RGDATA makes hard-hitting budget submission

RGDATA makes hard-hitting budget submission

RGDATA’s key activity in the past month was to make a wide-ranging Budget 2024 Submission to Government highlighting the challenges facing essential local community shops.

RGDATA told the government that “The operating environment for Ireland’s independent retail grocery sector remains challenging
at present. Inflationary and cost of living pressures are directly impacting on consumers leading to reduced consumer confidence and lower expenditure levels. Retailers and businesses are also having to manage sharply increased input costs.


Retailers remain concerned at the stubbornly high level of some core input costs – energy and insurance costs in particular have not shown the level of decrease that might be expected given the underlying changes in the factors impacting on both sectors. Specifically on insurance, businesses have yet to see any tangible benefit from the substantial programme of reforms that have been introduced, with strong suspicions that insurers are gaining through increased profitability. On energy costs, the retail price of electricity remains excessively high given price movements at wholesale level. High energy costs have a particularly adverse impact on the independent retail grocery sector, as energy represents such a significant element of the operating costs for a shop, with 24/7 refrigeration, lighting, heating/air conditioning in all shops.


‘These additional cost challenges are coming at a time when revenues are either stagnant or retracting considerably.

The biggest single increase in the operating costs for retailers stems from recent and pending changes in employment costs, largely due to new legal requirement introduced by the State over the last 12 months. Specifically, RGDATA estimates that new legal requirements including a new Bank Holiday, Auto enrolment, Statutory sick pay and an anticipated increase in the National Minimum Wage will cost retailers an extra €4,000 per annum in employment costs per annum.

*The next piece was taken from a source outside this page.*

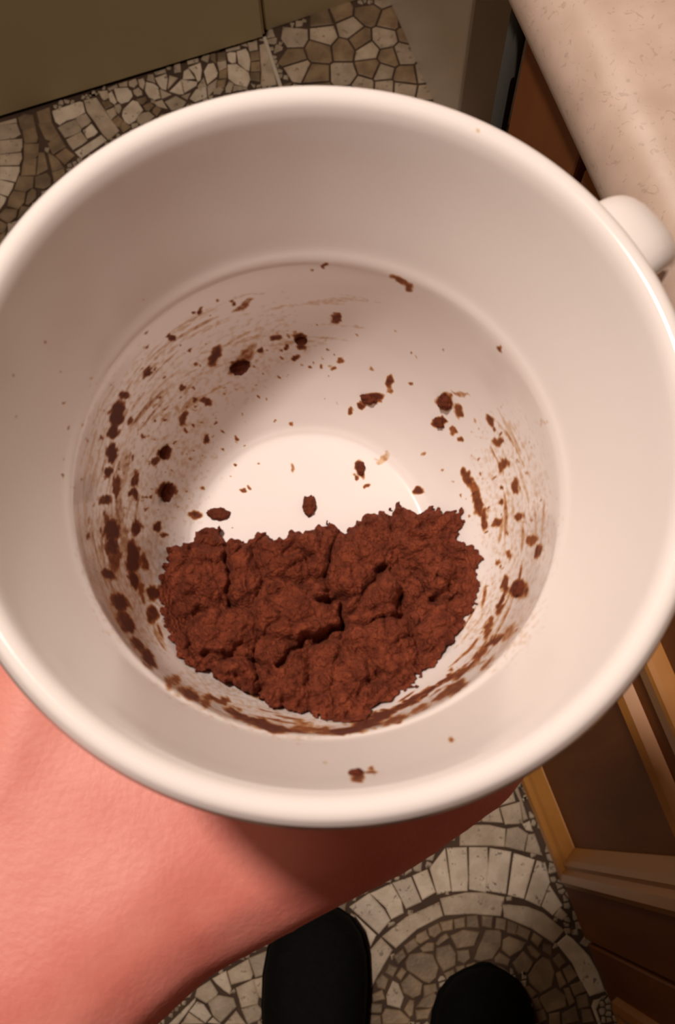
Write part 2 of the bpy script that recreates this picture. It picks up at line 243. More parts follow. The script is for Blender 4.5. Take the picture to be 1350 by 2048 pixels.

Increases of this level at any time are a major challenge for businesses, but increasing these costs at a time when retail businesses are under unprecedented commercial pressures, with result in a reduction in employment numbers, or even threaten the viability of many
independent food stores.

‘Retailers do not have many options to deal with increased cost levels – they cannot increase prices or instantly attract more customers and the sector is a low margin business, where any impact on the bottom line is keenly felt. It is for this reason that the Government needs to look at some Labour Cost Support Scheme for SMEs facing additional State imposed labour costs. SMEs cannot just absorb these new costs.

General Budgetary Measures

In terms of the general approach to Budget 2024, budgetary measures should not increase thetaxation burden on businesses and consumers. It is also important that the Government should look at creative ways in which to help drive down costs in insurance, energy and labour, with some budgetary measures being employed to help achieve this.

There are opportunities for the Government in Budget 2024 to pursue initiatives that have the potential to support targeted regeneration and help to deliver vibrant communities across Ireland, RGDATA continued.

RGDATA has clearly listed its ‘asks’ in its budget submission including:

1. SME supports for dealing with increased costs
For the next 12 – 18 months, independent retail grocery businesses, in line with many other SMEs dependent on the domestic trade for business will face considerable challenges due to pending cost increases – such as energy costs.

2. Funding for increased Garda activity and the Justice System
The last 12 months have witnessed an unprecedented increase in the level of crime being
perpetrated against retailers. CSO figures suggest that between Q1 2022 and Q1 2023 the level
of thefts from shops increased by 37%. Additionally, retailers have also faced high levels of
violence and intimidation, to an extent that some retailers consider that there is an epidemic of
retail crime.

3. Town Centre First/Urban regeneration/Accommodation for Retail worker 

RGDATA details its position on a range of policy areas – including living above the shop, rates relief and permeability schemes, Capital allowance for investment in Town Centre premises and staff accommodation relief.

4. No increases in Excise
In light of the current inflationary pressures on consumers and business, RGDATA does not
see any case for increases in excise levels, which will only serve to fuel inflation further.

5. Moratorium on State imposed cost increases.
For the reasons outlined above, RGDATA believes that in Budget 2024 the Government should announce a 12 month moratorium on additional regulatory or compliance costs for businesses. The extent to which the State has added to the costs of running a business in
Ireland has been very graphically illustrated earlier when addressing the additional labour costs which businesses face directly as a consequence of a raft of new employment initiatives by the Government. Businesses that are dependent on a domestic and often local
market, cannot magic up additional turnover to fund new compliance costs.